Run ONLY syslog service on system B. If there is nothing else running it
will be next to impossible to hack system B because there's nothing to
attack, (unless there is a vulnerability in the syslogd running on B). I
guess the hacker could also try to fill /var on the syslog server but
even so you would probably still have the info you needed...
It doesnt copy whole files, it writes the logs in realtime to a remote
machine.
You setup system A to log remotely to system B by modifying the
syslog.conf on A, and you setup system B to listen for network syslog by
modifying /etc/rc.d/init.d/syslogd.
E.g on A, in syslog.conf you have;
*.info;mail.none;authpriv.none /var/log/messages
you could add
*.info;mail.none;authpriv.none @loghost.domain.com
so that the same info that is written to the messages file on the local
machine is also written to loghost. (See man syslog.conf)
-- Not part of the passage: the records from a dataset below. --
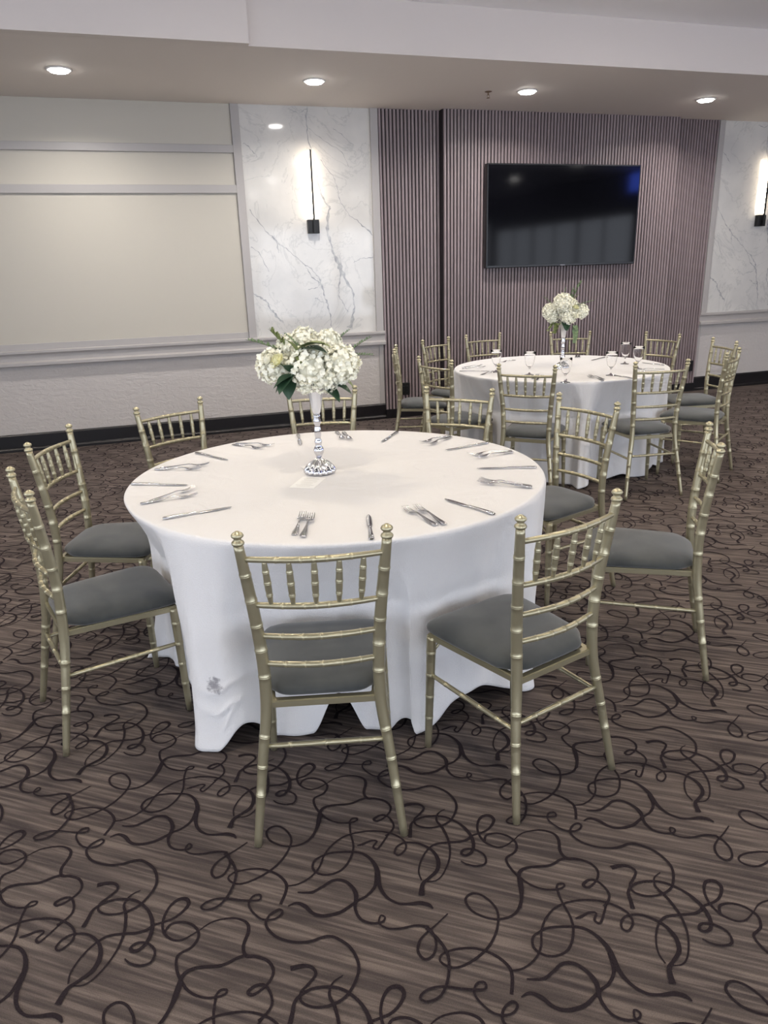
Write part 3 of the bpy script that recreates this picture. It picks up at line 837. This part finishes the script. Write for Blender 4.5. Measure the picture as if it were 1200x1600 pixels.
# ------------------------------------------------------------------ flatware
def plate_strip(bm, st, mi=0):
    """st = list of (x, halfwidth, z, thickness) along the length"""
    prev = None
    for x, hw, z, th in st:
        prof = [(-hw, z), (-hw*.6, z+th), (hw*.6, z+th), (hw, z), (hw*.6, z-th*.35), (-hw*.6, z-th*.35)]
        cur = [bm.verts.new((x, y, zz)) for y, zz in prof]
        if prev:
            for k in range(6):
                f = bm.faces.new((prev[k], prev[(k+1) % 6], cur[(k+1) % 6], cur[k])); f.smooth = True
        else: bm.faces.new(cur[::-1])
        prev = cur
    bm.faces.new(prev)
def make_fork():
    o = empty('table_fork')
    bm = bmesh.new()
    plate_strip(bm, [(0, .008, .0025, .0022), (.006, .0105, .0028, .0026), (.03, .0105, .0035, .0026), (.06, .007, .005, .0026), (.09, .0038, .008, .0024), (.118, .0034, .010, .0024), (.130, .0055, .0085, .002), (.140, .0120, .006, .0016), (.150, .0132, .004, .0014), (.155, .0132, .0038, .0013)])
    hnd = obj('handle', bm, M['silver'], o)
    for k in range(4):
        y = (k-1.5)*.0074
        bm = bmesh.new()
        plate_strip(bm, [(.153, .0026, .0038, .0012), (.165, .0022, .0036, .0012), (.18, .0019, .005, .0012), (.195, .0015, .009, .001), (.202, .0007, .0115, .0006)])
        for v_ in bm.verts: v_.co.y += y*(1-(v_.co.x-.153)*1.2)
        obj('tine', bm, M['silver'], o)
    return o
def make_knife():
    o = empty('table_knife')
    bm = bmesh.new()
    plate_strip(bm, [(0, .006, .003, .003), (.005, .0095, .0035, .0042), (.03, .0088, .004, .0042), (.08, .0062, .004, .0036), (.105, .0055, .004, .0032), (.112, .0075, .004, .0034), (.117, .006, .004, .0028)])
    obj('handle', bm, M['silver'], o)
    bm = bmesh.new()
    plate_strip(bm, [(.115, .0045, .0035, .0014), (.125, .0085, .0032, .0010), (.18, .0095, .0030, .0009), (.21, .0085, .0030, .0008), (.226, .005, .0030, .0007), (.233, .001, .0030, .0005)])
    obj('blade', bm, M['silver'], o)
    return o
fork0 = make_fork(); knife0 = make_knife(); used = {'f': False, 'k': False}
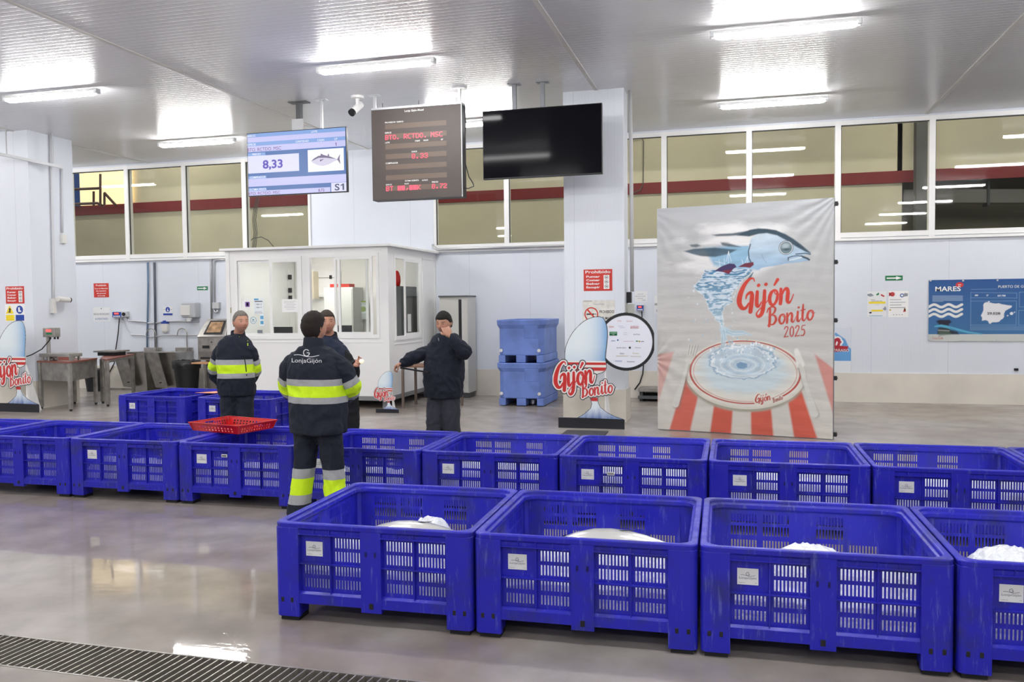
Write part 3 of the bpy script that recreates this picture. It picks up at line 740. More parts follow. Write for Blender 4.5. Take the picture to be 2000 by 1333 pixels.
for x, y in ((BXR-.12, BY+.12), (-7.7, BY+.12), (BXL+.12, BY+.12), (BXR-.12, BYB-.2), (BXL+.12, BYB-.2)):
    q = MB(mat('booth_leg', (.25, .26, .27), .5)); q.box(x-.05, x+.05, y-.05, y+.05, 0, BZ0-.08); q.build('leg', office)
def sash(pl, a0, a1, b0, b1, o0, o1, name='sash', w=.045):
    g = MB(WHITE)
    for x in ((a0, a1, b0, b0+w), (a0, a1, b1-w, b1), (a0, a0+w, b0+w, b1-w), (a1-w, a1, b0+w, b1-w)): g.plate(pl, *x, o0, o1)
    o = g.build(name, office)
    for k in range(1):
        h = MB(BGLASS); h.plate(pl, a0+w, a1-w, b0+w, b1-w, (o0+o1)/2-.003, (o0+o1)/2+.003); h.build('pane', o)
    return o
BGLASS = glass_mat('booth_glass', (.95, .96, .95), 1.0)
def winframe(pl, r):
    g = MB(WHITE); w = .03; a0, a1, b0, b1 = r
    for x in ((a0-.02, a1+.02, b0-.04, b0+w), (a0-.02, a1+.02, b1-w, b1+.03), (a0-.02, a0+w, b0+w, b1-w), (a1-w, a1+.02, b0+w, b1-w)): g.plate(pl, *x, -.062, .014)
    g.build('window_frame', office)
winframe(FP, wa); winframe(FP, wb); winframe(SP, sw)
ma = FP.ab(528, 580)[0]; sash(FP, wa[0]+.03, ma+.03, wa[2]+.03, wa[3]-.03, -.045, -.018); sash(FP, ma-.01, wa[1]-.03, wa[2]+.03, wa[3]-.03, -.016, .010)
m1 = FP.ab(664, 580)[0]; m2 = FP.ab(725, 580)[0]
sash(FP, m1-.09, m1+.03+.0, wb[2]+.03, wb[3]-.03, -.045, -.018, w=.04) if False else None
sash(FP, m1-.03, m2+.03, wb[2]+.03, wb[3]-.03, -.016, .010); sash(FP, FP.ab(652, 580)[0], FP.ab(720, 580)[0]-.02, wb[2]+.03, wb[3]-.03, -.045, -.020)
s1 = SP.ab(790, 580)[0]; sash(SP, s1, sw[1]-.03, sw[2]+.03, sw[3]-.03, -.016, .010)
# things inside and on the booth
def inner(x, y, Y=BYB-.3): return onY(x, y, Y)
IL = MB(mat('booth_lamp', (.9, .9, .9), .4, emis=(1, .98, .94), es=15.0)); a = -7.9; IL.box(a-.75, a+.75, 14.9, 15.02, BZ1-.10, BZ1-.04)
IL.box(a-.78, a+.78, 14.88, 15.04, BZ1-.04, BZ1-.005, WHITEP); single(IL, 'booth_lamp', 'bright tube lamp under the roof inside the white office booth', 'lamp', (a, 14.96, BZ1-.1))
dr = thing('booth_door', 'white half-open door with black hinges seen inside the office booth', 'door', (-8.9, 16.2, BZ0))
a0, a1, b0, b1 = rectpx(Plane((0, 16.2, 0), 0), 484, 529, 570, 735)
q = MB(WHITE); q.box(a0, a1, 16.18, 16.23, BZ0+.02, b1); q.build('leaf', dr)
q = MB(mat('door_panel', (.50, .58, .66), .3)); q.box(a0+.1, a1-.12, 16.165, 16.18, BZ0+.2, b1-.1); q.build('panel', dr)
for z in (b1-.14, b1-.42, b1-.58, BZ0+.45, BZ0+.3):
    q = MB(BLACK); q.box(a1-.005, a1+.05, 16.14, 16.2, z-.07, z+.03); q.build('hinge', dr)
cb = thing('tall_cabinet', 'tall cream metal cabinet standing inside the office booth', 'cabinet', (-7.2, 16.1, BZ0))
a0, a1, b0, b1 = rectpx(Plane((0, 15.9, 0), 0), 632, 562, 692, 735)
q = MB(LGREY); q.box(a0, a1, 15.9, 16.38, BZ0+.001, b1); q.build('body', cb, bevel=.01)
for k in (0, 1):
    q = MB(LGREY); m = (a0+a1)/2; q.box(a0+.02 if k == 0 else m+.004, m-.004 if k == 0 else a1-.02, 15.885, 15.9, BZ0+.06, b1-.04); q.build('door', cb)
q = MB(RED); q.box(a0+.12, a1-.1, 15.95, 16.2, b1+.001, b1+.07); single(q, 'red_folder', 'red folder lying on top of the cream cabinet in the booth', 'folder', ((a0+a1)/2, 16.05, b1))
q = MB(mat('shelf_cream', (.70, .64, .48), .6)); a0, a1, b0, b1 = rectpx(Plane((0, 16.1, 0), 0), 606, 530, 613, 583); q.box(a0, a1, 16.1, 16.4, b0, b1)
single(q, 'wall_shelf_end', 'narrow cream shelf end on the wall inside the booth, right of the door', 'shelf', (a0, 16.2, b0))
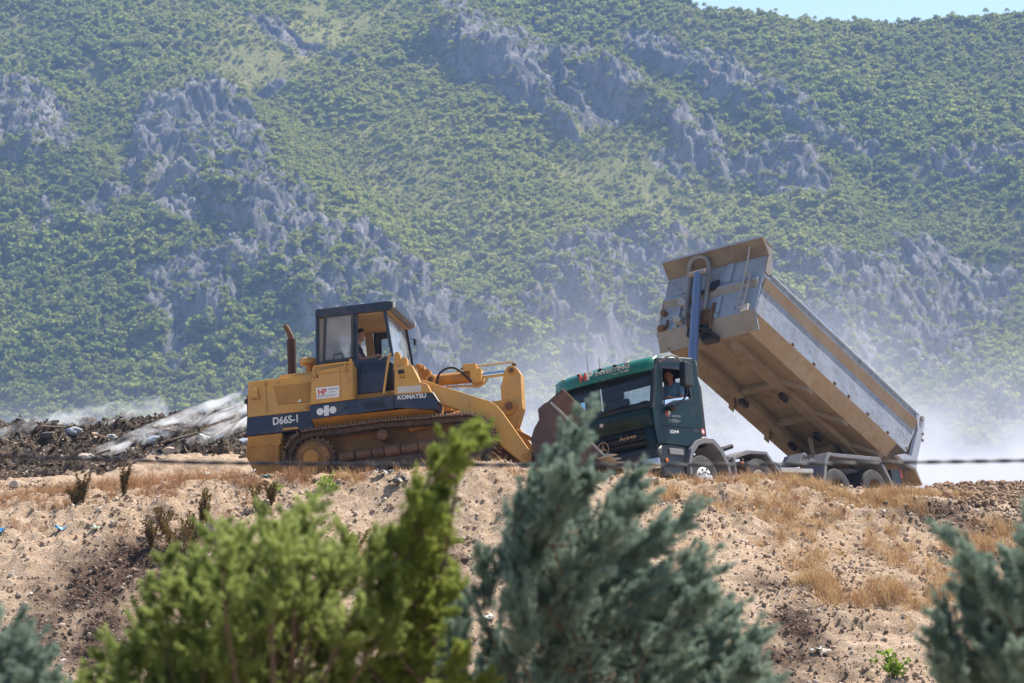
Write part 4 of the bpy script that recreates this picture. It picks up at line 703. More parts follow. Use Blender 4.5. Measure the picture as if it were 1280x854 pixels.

On B you would add -r to /etc/rc.d/init.d/syslogd (and perhaps other
options - see man syslogd). If you need help modifying this script let
me know.
BTW - this remote logging is very cool shit for tracking lamer break in
attempts. Cisco routers also remote syslog - let me know if you want
more info on that. After you have this setup, look at swatch or a
similar syslog watcher so you can have loghost mail/page you, traceroute
to the remote host or whatever, when evil things occur.